Of this fight Colonel Beckwith gives the part taken by the 121st New York. “About 2 o'clock of the 22d we moved farther to the left, and then forward through some woods down a hill. Coming out of the woods we came to the railroad, and [186] could see across a ravine, the Rebel works. The gulf was spanned by a trestle work and a number of us started to cross it, but we had gone only a few steps when we discovered a gap burned in it, and we had to go back and go down the bank, cross the stream (Tumbling Run), and climb up the steep bank on the other side through the brush and briars. We used them to pull ourselves up by, but going up we were protected by the extreme steepness of the hill, from the Rebel fire. When we reached the top they were on the run, having left their breastworks, thanks to Crook's operation on the left. I do not think we could have carried their works in our front by assault. The ground was so rough that we could not have reached them in any sort of order, or in sufficient numbers at the same time, to have driven them out. Besides they had fine breastworks to protect them. That they expected to give us a very warm reception, was evidenced by the fact that they had arranged cartridges along their breastworks for rapid use. They did not take time to gather them up. They also left several cannon behind. We captured several prisoners and had only two men hurt in the whole affair. As soon as we got over their works, we formed and moved forward in pursuit. About this time Generals Sheridan, Wright and others with their staff officers rode onto the field near us and engaged in some congratulatory talk. We all believed that Early's army was completely broken up and pushed on after them with eager steps.”

General Gordon says of this battle that the position at Fisher's Hill was considered impregnable, and the battle was lost by the fault of an “unprotected flank.” That term covers a large number of strategic disasters. At Chancellorsville it was the cause of Hooker's disaster. In the Wilderness it made the 6th of May a sad date for the 6th Corps. In many other engagements it wrought evil to the [187] Union forces, and now in the valley it had twice brought disaster to the army of the Confederacy. And it was destined to nearly wreck the brilliant career of the army of the Shenandoah within another month after this battle of Fisher's Hill, lost and won because of an exposed flank. In other words the strategy that discovers and takes advantage of the exposed flank of the opposing army is apt to be the successful strategy.

To take up again the itinerary of the army of the Shenandoah from Fisher's Hill to Cedar Creek. September 22: Pursued the enemy all night. September 23: Halted near Woodstock to issue rations at 8 A. M. Marched again at 12 M. and camped at Cedar Creek. September 24: Marched at 6 A. M. Found the enemy in position at Mt. Jackson. Formed line preparatory to an advance, when the enemy withdrew.
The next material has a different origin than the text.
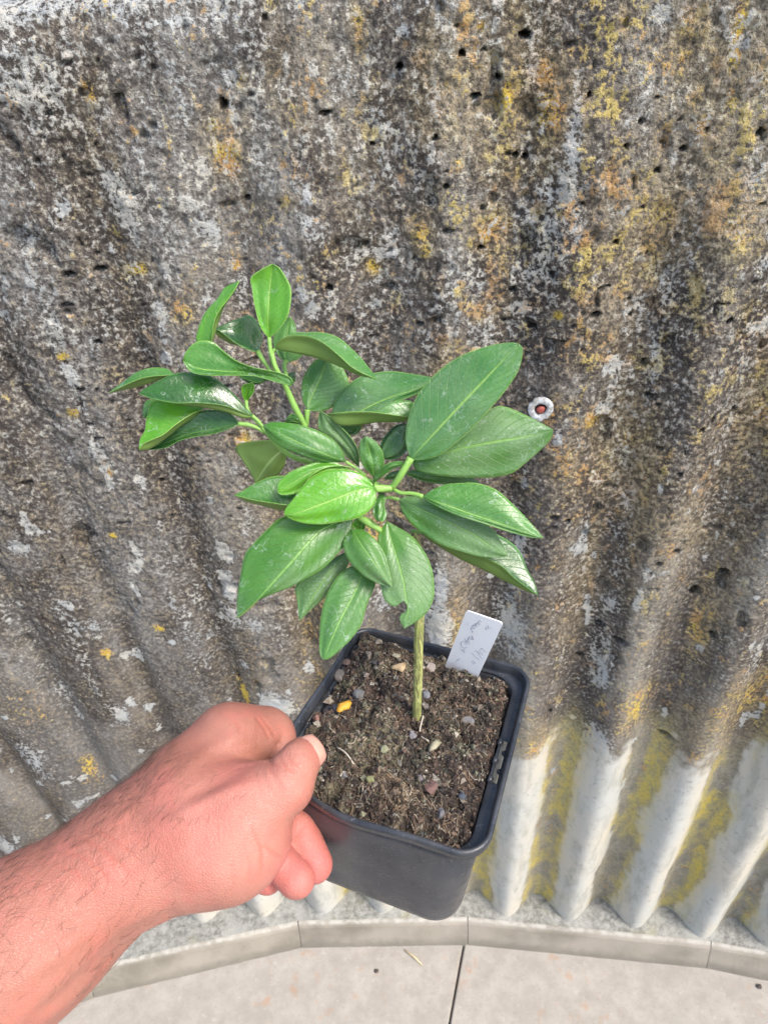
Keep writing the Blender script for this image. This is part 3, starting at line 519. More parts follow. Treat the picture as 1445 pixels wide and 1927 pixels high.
def build_label():
    def q(cx_, cy_): return 820+cx_/7.225, 1130+cy_/7.225
    TL, TR = at_d(878, 1148, .321), at_d(947, 1172, .313); BL0 = at_d(838, 1250, .350)
    e1 = TR-TL; W = np.linalg.norm(e1); e1 /= W; e2 = BL0-TL; e2 -= e1*(e2@e1)*.5; e2 = BL0-TL; Hh = np.linalg.norm(e2); e2 /= Hh
    nn = np.cross(e1, e2); nn /= np.linalg.norm(nn)
    if nn@(CAM-TL) < 0: nn = -nn
    Hh += .010; th = .0006; r = .0015
    out = []
    for (x, y, a0) in ((r, r, 180), (W-r, r, 270)):
        for k in range(5): a = math.radians(a0+k*22.5); out.append((x+r*math.cos(a), y+r*math.sin(a)))
    out += [(W*.98, Hh), (W*.02, Hh)]
    V = [TL+e1*a+e2*b+nn*s_*th/2 for s_ in (1, -1) for a, b in out]; n = len(out); F = [tuple(range(n)), tuple(range(2*n-1, n-1, -1))]+[(i, n+i, n+(i+1) % n, (i+1) % n) for i in range(n)]
    m = N('white_card'); m.fin(Base_Color=m.mix(m.step(m.noise(m.obj(), 120, 3), .55, .75, 0, .25), (.90, .90, .90), (.78, .77, .75)), Roughness=.45)
    o = mesh('plant_label', V, F, m.m, smooth=False); tag(o, 'white plastic plant label with faint pencil writing, stuck in the soil behind the stem', 'plant label')
    ST = [[(348,655),(375,690),(412,715)],[(352,662),(385,690),(402,650)],[(378,560),(350,565),(343,595),(362,630),(400,645),(432,632)],[(398,545),(412,580),(442,602)],[(395,520),(430,560),(466,598)],[(412,572),(436,540)],
          [(432,520),(455,555),(478,575)],[(442,532),(446,512),(462,508)],[(455,488),(468,520),(488,530),(498,515),(480,484)],[(498,515),(510,526)],[(520,486),(496,484),(508,505),(520,520),(500,532)],
          [(498,378),(476,382),(490,405),(510,422),(492,436)],[(482,362),(505,395)],[(462,338),(466,344)],[(492,346),(522,390)],[(500,338),(540,384)],[(512,346),(520,328),(536,338),(556,366)],[(540,340),(556,330),(546,312),(534,324),(552,350),(566,346)],[(560,306),(590,340)],[(568,314),(580,292),(598,306),(612,326)],[(588,282),(604,270),(626,296)],
          [(430,318),(440,326),(436,312)],[(492,822),(532,866)],[(515,812),(552,858)],[(494,716),(605,812)],[(530,692),(556,684),(598,740),(642,792)],[(566,690),(600,730)],[(590,684),(650,742)],[(600,672),(636,650),(688,700)],
          [(272,826),(286,840)],[(280,822),(296,810),(312,826)],[(300,808),(318,796),(336,816)],[(342,782),(346,788)],[(672,382),(690,368),(680,396)],[(702,352),(724,346),(716,380),(735,392)],[(742,362),(752,372)],[(764,384),(768,388)]]
    V = []; F = []
    for s_ in ST:
        pts = [at_plane(*q(*c), TL+nn*(th/2+.00005), nn) for c in s_]; v, f = tube(catmull(pts, 9) if len(pts) > 2 else pts, .00014, 4); b = len(V); V += list(v); F += [[b+j for j in ff] for ff in f]
    m = N('pencil'); m.fin(Base_Color=(.34, .35, .40), Roughness=.6); mesh('writing', V, F, m.m, o)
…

The brigade held the advance, constantly skirmishing with the enemy, till 6 P. M., when it camped for the night six miles beyond

Newmarket. September 26: Marched without interruption to

Harrisonburg, and camped on the hills east of the town. September 29: Marched to Mt. Crawford. September 30: Returned to camp near Harrisonburg. October 5: Marched to Mt. Jackson. Camped at

6 P. M. October 7: Marched to Strasburg, camped on

Shenandoah River at 1 P. M., and remained in camp till Oct. 11. October 11: Marched to near Front Royal, camped at 4 P. M. October 13: Moved to Millwood, camped at 4. P. M. October 14: Marched at 2 A. M., reached our present camp near Middletown at 4 P. M. In this advance up the Shenandoah Valley and [188] return, frequent skirmishes with the enemy occurred. The country was beautiful and fertile, and the men lived high on what they were able to obtain in one way or another, but sometimes with not very pleasant results. Beckwith relates an experience he had which will stand for the manner in which like conduct was treated by some of the officers, not all of them: “On the 29th we were ordered into camp, and the officers had their tents put up. I thought I would take a stroll into the country and see if I could not gather some more of the luxuries with which it abounded, when we first got to a new field. So with Goodman who was a first rate forager, I went out to a little place called Bridgewater and secured a fine supply. We were not gone over two or three hours, but when we got in sight of the camping place I saw that the troops had moved. Going to where the regiment had camped we found our traps, and getting them on we started to catch the regiment, loaded down with our commissary supplies. We got to Harrisonburg and found the regiment in camp at its former location. We were pretty well tired out, but managed to get a hearty meal and a good night's sleep. The next morning at roll call the sergeant, Duroe, ordered me to report to Captain Douw, where I found several others. After reading us a sermon on the enormity of leaving camp without orders and enquiring about where I had gone and what I got, he said he must punish me severely as an example to other men and to prevent foraging. So my corporals cheverons were again taken from me, and I was compelled to do a lot of police work, which was clearing up the litter made by other men. It was pretty tough, but I stood it without a murmur. I made up my mind that when the opportunity came I would get even, but I never did, for in a short time I was promoted to corporal again.”